Another vote for Tri-X in D-76 (I prefer the 1:1 dilution).Tri-X is very forgiving and is available (in the US at any rate) just about everywhere, ditto for D-76.

-- Robert Orofino (rorofino@iopener.net), November 27, 2000.

Yeah, I recommend Tri-X in D-76 too. If you like to use a film with a lower speed than Tri-X (400 Asa) I recommend Plus-X (125 Asa).

I used Tmax films before, but we never became friends...

-- Patric (jenspatric@mail.bip.net), November 27, 2000.



I also recommend Tri-X and Plus-X. They are both beautiful films. They are easy to work with and are very forgiving. You can get comfortable with the development process using these films and inexpensive developers like D-76 or Xtol. Then later on, give T-Max a try. A lot of people like T-Max and a lot do not. The T-Max developer is expensive and the films can be difficult to get comfortable with and learn. BTW, you do not have to use T-Max developers with T-Max films. Kodak recommends you do though.

I like Kodak's indicator stop bath. It's cheap and lasts forever. For Tri-X and Plus-X you will want a fixer with hardener and for T- Max you will want a fixer without hardener. This because supposedly T- Max's design does not need a hardener. Honestly I have not seen a difference. I use T-Max fixer because it is the only one available from my supply shot. It has no hardener and is too expensive. I use it to fix Tri-X with no problems.



-- PJT (pjt_123@hotmail.com), November 27, 2000.

Another vote for Tri-X or Plus-X. But also Ilford HP-5+ and FP-4+ (ISO 400 and ISO 125 respectively). All are "old style" emulsions.

For developer, D-76 or Xtol (watch Xtol for caked powders, check the archives). Also Ilford ID-11 (basically the same as D-76), or for lower cost, Sprint Film Developer (also basically D-76).
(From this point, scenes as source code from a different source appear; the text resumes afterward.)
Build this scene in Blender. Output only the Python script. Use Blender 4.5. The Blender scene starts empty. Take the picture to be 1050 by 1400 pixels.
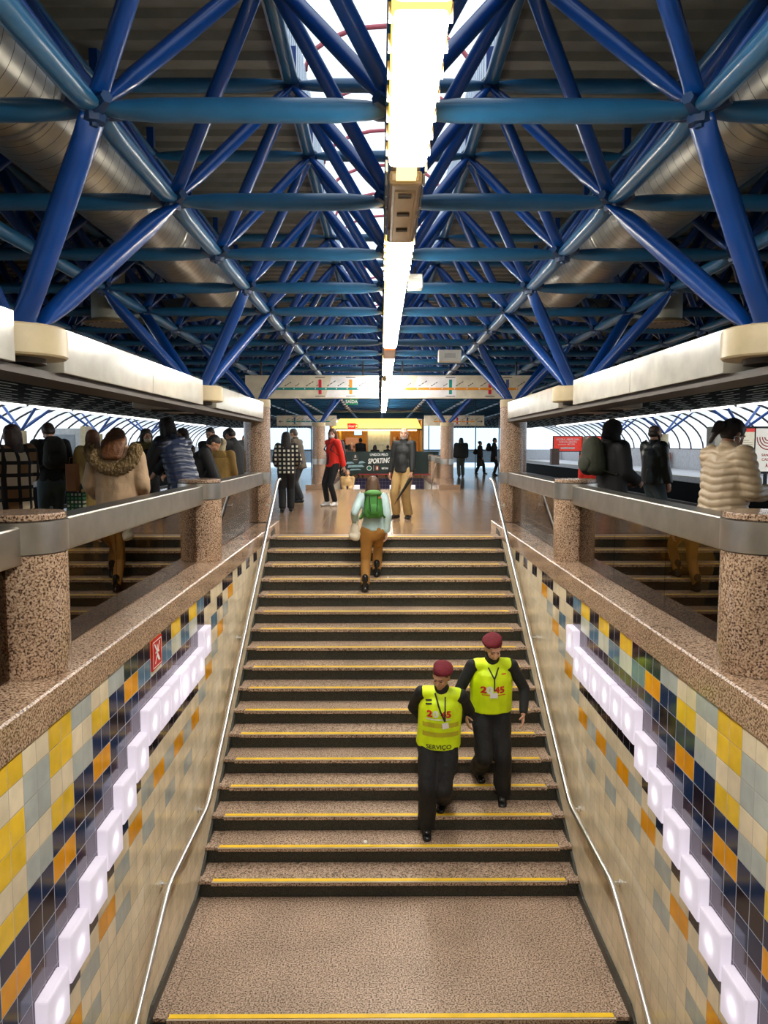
import bpy, bmesh, math, random
from mathutils import Vector, Matrix, noise
from mathutils.bvhtree import BVHTree
random.seed(7)
S = bpy.context.scene
COL = S.collection
PI = math.pi
R = math.radians

# ------------------------------------------------------------------ camera, world, exposure
cam = bpy.data.cameras.new('camera'); camo = bpy.data.objects.new('camera', cam); COL.objects.link(camo)
camo.location = (-0.08, 0, 1.3787)
camo.rotation_euler = (PI/2 - 0.0865, 0, -0.0047)
cam.sensor_fit = 'VERTICAL'; cam.sensor_height = 36; cam.lens = 27.0
cam.clip_end = 400; cam.clip_start = .05
S.camera = camo
S.view_settings.view_transform = 'Standard'; S.view_settings.look = 'None'
S.view_settings.gamma = 1; S.view_settings.exposure = 0.58; S.view_settings.use_curve_mapping = False
try:
    S.cycles.use_denoising = True
    S.cycles.sample_clamp_indirect = 4
    S.cycles.max_bounces = 7; S.cycles.diffuse_bounces = 3; S.cycles.glossy_bounces = 3
    S.cycles.transmission_bounces = 4; S.cycles.transparent_max_bounces = 8
    S.cycles.caustics_reflective = False; S.cycles.caustics_refractive = False
except Exception: pass
W = bpy.data.worlds.new('world'); S.world = W; W.use_nodes = True
bg = W.node_tree.nodes['Background']; bg.inputs[0].default_value = (0.80, 0.90, 1.0, 1); bg.inputs[1].default_value = 1.25
LAMP = 50.0      # fluorescent diffusers over the stairs
TRACKLAMP = 5.0
BLOCK_W = .20     # watt of the bulb in each wall light block

# ------------------------------------------------------------------ materials
MATS = {}
def mat(name, col, rough=.5, metal=0.0, emit=None, es=0, spec=.5, bump=None, speck=None, alpha=None, coat=0):
    """speck=(scale, color2, color3) granite-like; bump=(scale, strength)"""
    if name in MATS: return MATS[name]
    m = bpy.data.materials.new(name); m.use_nodes = True; nt = m.node_tree; b = nt.nodes['Principled BSDF']
    c = tuple(col) + (1,)
    b.inputs['Base Color'].default_value = c; b.inputs['Roughness'].default_value = rough
    b.inputs['Metallic'].default_value = metal; b.inputs['Specular IOR Level'].default_value = spec
    if coat: b.inputs['Coat Weight'].default_value = coat; b.inputs['Coat Roughness'].default_value = .06
    if emit: b.inputs['Emission Color'].default_value = tuple(emit)+(1,); b.inputs['Emission Strength'].default_value = es
    tc = nt.nodes.new('ShaderNodeTexCoord')
    if speck:
        sc, c2, c3 = speck
        v = nt.nodes.new('ShaderNodeTexNoise'); v.inputs['Scale'].default_value = sc; v.inputs['Detail'].default_value = 2
        nt.links.new(tc.outputs['Object'], v.inputs['Vector'])
        r = nt.nodes.new('ShaderNodeValToRGB'); e = r.color_ramp.elements
        e[0].position = .36; e[0].color = tuple(c2)+(1,); e[1].position = .47; e[1].color = c
        k = r.color_ramp.elements.new(.62); k.color = tuple(c3)+(1,)
        nt.links.new(v.outputs['Fac'], r.inputs['Fac'])
        v2 = nt.nodes.new('ShaderNodeTexNoise'); v2.inputs['Scale'].default_value = 1.7; v2.inputs['Detail'].default_value = 4
        nt.links.new(tc.outputs['Object'], v2.inputs['Vector'])
        mr = nt.nodes.new('ShaderNodeMapRange'); mr.inputs[1].default_value = .3; mr.inputs[2].default_value = .7; mr.inputs[3].default_value = .82; mr.inputs[4].default_value = 1.12
        nt.links.new(v2.outputs['Fac'], mr.inputs[0])
        mx = nt.nodes.new('ShaderNodeVectorMath'); mx.operation = 'SCALE'
        nt.links.new(r.outputs['Color'], mx.inputs[0]); nt.links.new(mr.outputs[0], mx.inputs['Scale'])
        nt.links.new(mx.outputs[0], b.inputs['Base Color'])
    else:
        v = nt.nodes.new('ShaderNodeTexNoise'); v.inputs['Scale'].default_value = 6; v.inputs['Detail'].default_value = 5
        nt.links.new(tc.outputs['Object'], v.inputs['Vector'])
        mr = nt.nodes.new('ShaderNodeMapRange'); mr.inputs[1].default_value = .3; mr.inputs[2].default_value = .7; mr.inputs[3].default_value = .85; mr.inputs[4].default_value = 1.1
        nt.links.new(v.outputs['Fac'], mr.inputs[0])
        mx = nt.nodes.new('ShaderNodeVectorMath'); mx.operation = 'SCALE'; mx.inputs[0].default_value = col
        nt.links.new(mr.outputs[0], mx.inputs['Scale']); nt.links.new(mx.outputs[0], b.inputs['Base Color'])
    if bump:
        n = nt.nodes.new('ShaderNodeTexNoise'); n.inputs['Scale'].default_value = bump[0]; n.inputs['Detail'].default_value = 3
        nt.links.new(tc.outputs['Object'], n.inputs['Vector'])
        bp = nt.nodes.new('ShaderNodeBump'); bp.inputs['Strength'].default_value = bump[1]; bp.inputs['Distance'].default_value = .01
        nt.links.new(n.outputs['Fac'], bp.inputs['Height']); nt.links.new(bp.outputs[0], b.inputs['Normal'])
    MATS[name] = m; return m
def math_node(nt, op, a, b=None):
    n = nt.nodes.new('ShaderNodeMath'); n.operation = op
    for i, x in enumerate((a, b)):
        if x is None: continue
        if isinstance(x, (int, float)): n.inputs[i].default_value = x
        else: nt.links.new(x, n.inputs[i])
    return n.outputs[0]
def grid_mat(name, col, axes, pitch, off, gap, groutcol, rough=.15, var=.12, bump=.3, speck=None, spec=.5):
    """tiles drawn from object coordinates: axes (a,b) pitch (pa,pb) offset (oa,ob) joint half-width gap"""
    if name in MATS: return MATS[name]
    m = mat(name, col, rough, spec=spec, speck=speck); nt = m.node_tree; b = nt.nodes['Principled BSDF']
    base = b.inputs['Base Color'].links[0].from_socket
    tc = nt.nodes.new('ShaderNodeTexCoord'); sp = nt.nodes.new('ShaderNodeSeparateXYZ'); nt.links.new(tc.outputs['Object'], sp.inputs[0])
    ds, fl = [], []
    for a, p, o in zip(axes, pitch, off):
        u = math_node(nt, 'DIVIDE', math_node(nt, 'SUBTRACT', sp.outputs[a], o), p)
        fr = math_node(nt, 'FRACT', u); fl.append(math_node(nt, 'FLOOR', u))
        d = math_node(nt, 'MULTIPLY', math_node(nt, 'MINIMUM', fr, math_node(nt, 'SUBTRACT', 1.0, fr)), p); ds.append(d)
    d = math_node(nt, 'MINIMUM', ds[0], ds[1])
    mask = math_node(nt, 'LESS_THAN', d, gap)
    cb = nt.nodes.new('ShaderNodeCombineXYZ'); nt.links.new(fl[0], cb.inputs[0]); nt.links.new(fl[1], cb.inputs[1])
    wn = nt.nodes.new('ShaderNodeTexWhiteNoise'); nt.links.new(cb.outputs[0], wn.inputs['Vector'])
    sc = math_node(nt, 'ADD', math_node(nt, 'MULTIPLY', wn.outputs['Value'], var), 1 - var/2)
    vm = nt.nodes.new('ShaderNodeVectorMath'); vm.operation = 'SCALE'; nt.links.new(base, vm.inputs[0]); nt.links.new(sc, vm.inputs['Scale'])
    mx = nt.nodes.new('ShaderNodeMix'); mx.data_type = 'RGBA'; nt.links.new(mask, mx.inputs[0])
    nt.links.new(vm.outputs[0], mx.inputs[6]); mx.inputs[7].default_value = tuple(groutcol)+(1,)
    nt.links.new(mx.outputs[2], b.inputs['Base Color'])
    mr = nt.nodes.new('ShaderNodeMapRange'); mr.inputs[1].default_value = 0; mr.inputs[2].default_value = gap*3
    nt.links.new(d, mr.inputs[0])
    bp = nt.nodes.new('ShaderNodeBump'); bp.inputs['Strength'].default_value = bump; bp.inputs['Distance'].default_value = .004
    nt.links.new(mr.outputs[0], bp.inputs['Height']); nt.links.new(bp.outputs[0], b.inputs['Normal'])
    rg = math_node(nt, 'ADD', math_node(nt, 'MULTIPLY', mask, .5), rough); nt.links.new(rg, b.inputs['Roughness'])
    return m
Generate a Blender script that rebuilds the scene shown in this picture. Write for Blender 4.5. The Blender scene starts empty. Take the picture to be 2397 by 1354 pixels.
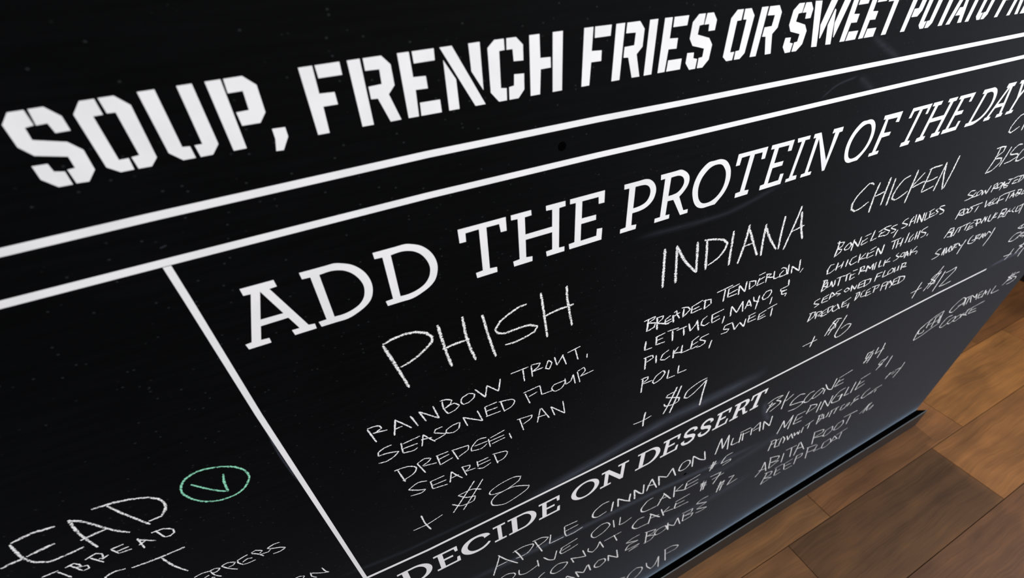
import bpy, math, random
from mathutils import Vector, Matrix
from mathutils.geometry import tessellate_polygon
R = random.Random(7)
C = bpy.context.scene.collection
SC = bpy.context.scene
U = 0.001                                   # data below is in millimetres on the board: x to the right, z above the floor

# ---------------------------------------------------------------- camera, world, lights, exposure
cd = bpy.data.cameras.new('camera'); cam = bpy.data.objects.new('camera', cd); C.objects.link(cam)
ax = [[0.901625, -0.429309, -0.052594], [0.297754, 0.527893, 0.795406], [-0.313711, -0.732818, 0.60379]]                                # camera right, up, back in world axes
cam.matrix_world = Matrix(((ax[0][0], ax[1][0], ax[2][0], 0.0), (ax[0][1], ax[1][1], ax[2][1], -0.267),
                           (ax[0][2], ax[1][2], ax[2][2], 1.2711), (0, 0, 0, 1)))
cd.sensor_width = 36.0; cd.lens = 15.5205; cd.clip_start = 0.01; cd.clip_end = 60
cd.dof.use_dof = True; cd.dof.focus_distance = 0.48; cd.dof.aperture_fstop = 7.0
SC.camera = cam
w = bpy.data.worlds.new('room_ambience'); SC.world = w; w.use_nodes = True
w.node_tree.nodes['Background'].inputs[0].default_value = (0.80, 0.86, 1.0, 1)
w.node_tree.nodes['Background'].inputs[1].default_value = 0.12
SC.view_settings.view_transform = 'Standard'; SC.view_settings.look = 'None'
SC.view_settings.gamma = 1.0; SC.view_settings.exposure = 0.0; SC.view_settings.use_curve_mapping = False
SC.cycles.max_bounces = 6; SC.cycles.transparent_max_bounces = 24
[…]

For stop, I use 1/2 strength Kodak Indicator Stop. I can't yet bring myself to use just water. But any stop is fine if you use it, but I do recommend mixing half strength.

For Fix, I use Kodak Rapid Fix, but any rapid fix is fine (Ilford, Sprint, etc). I suggest settling on a rapid fix since there is some concern that modern films are not properly fixed with standard fix. I can find no recommendations from Kodak either way with regards to hardening. Ilford says to only use a hardening fixer for high temp (over 100F or 38C) or roller transport. Hardening increases the time required for proper washing. I do not use hardener with any film.

I do use a hypo clearing agent, and for that I use Heico Perma Wash, but most any of the ones out there will work, or just buy Sodium Sulfite and mix your own. If you use Tmax films a hypo clearing step is required for rapid removal of the purple tint.

For the lowest cost, look into Sprint chemistry. For film, buy mail order, and buy in bulk. Maybe even bulk load, but I find that too much of a pain for the savings.

-- Terry Carraway (TCarraway@compuserve.com), November 28, 2000.


FOR HIGH END PHOTOGRAPHICAL EQUIPMENT (AS LEICA, LINHOF, RODENSTOCK,...) I RECOMMEND ILFORD DELTA 100 FILM AND AGFA RODINAL DEVELOPER. LESS EXPENSIVE FILM IS ILFORD PAN-F (ALSO WITH AGFA RODINAL DEVELOPER). WHICH EVER EQUIPMENT YOU HAVE IT WILL POOL OUT MAXIMUM FROM YOUR EQUIPMENT (THESE WILL GIVE YOU SHARPEST PHOTOGRAPH). USE DEVELOPING TIME 6MIN AND 30SEC FOR DELTA 100, AND 5MIN AND 45SEC FOR PAN-F. DEVELOPER MUST BE DILUTED 1 PART RODINAL+50PARTS CITY WATER. 20 DEG C. THIS IS NOT IN ACCORDANCE WITH MANUFACTURERS RECOMENDATION, WHICH IS PRINTING ERROR. USE ABOVE AND SING.